Yamaha working on street-going seamless gearbox

Yamaha files a patent for a seamless gearbox that might make it into a commercial product we could find in future road-going motorcycles

Yamaha has filed a patent for a seamless transmission, and this means they might have solid plans to bring this technology to the street, or, at least, to make it less exclusive. Whether Iwata can accomplish such a feat is still anyone’s guess. Likewise, it will be interesting to see who will be willing to fork out a hefty premium to have this transmission in their road-going bikes.

Seamless gearboxes are, per se, one of the main developments that helped MotoGP riders claw some extra tenths of a second in the past years. A closely-guarded secret, seamless transmissions can deliver power to the rear wheel without any interruptions, allowing riders to maximize their engines’ horsepower delivery in scenarios where shifting would cause a drop.

These days, the only road-going two-wheelers that benefit from continuous power delivery are CVT scooters and Honda’s few DCT-equipped machines, such as the new Goldwing, the VFR1200, NC750 series, and so. Yamaha’s transmission allows two gears to be engaged simultaneously, with power being transmitted seamlessly to the “next.” It’s not clear yet if this works both ways, but it would only seem natural that it would.

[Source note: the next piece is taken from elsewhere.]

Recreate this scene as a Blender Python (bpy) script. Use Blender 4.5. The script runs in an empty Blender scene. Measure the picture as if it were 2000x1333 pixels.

Now, the biggest question is whether this MotoGP-derived technology would find enough adepts to become a commercially-viable product. While its advantages need no further proof on a Grand Prix circuit, riding a bike on public roads might diminish them quite a bit.

In any case, if the price is not an insane one, we might get to see the seamless transmission at least as an option for the R1 or R1M, as well as making appearance in World Superbike. No news on when Yamaha plans to actually start tests for their seamless gearbox, but we figure out Iwata will not be idling for toolong, lest other manufacturers get a holeshot and make it trendy.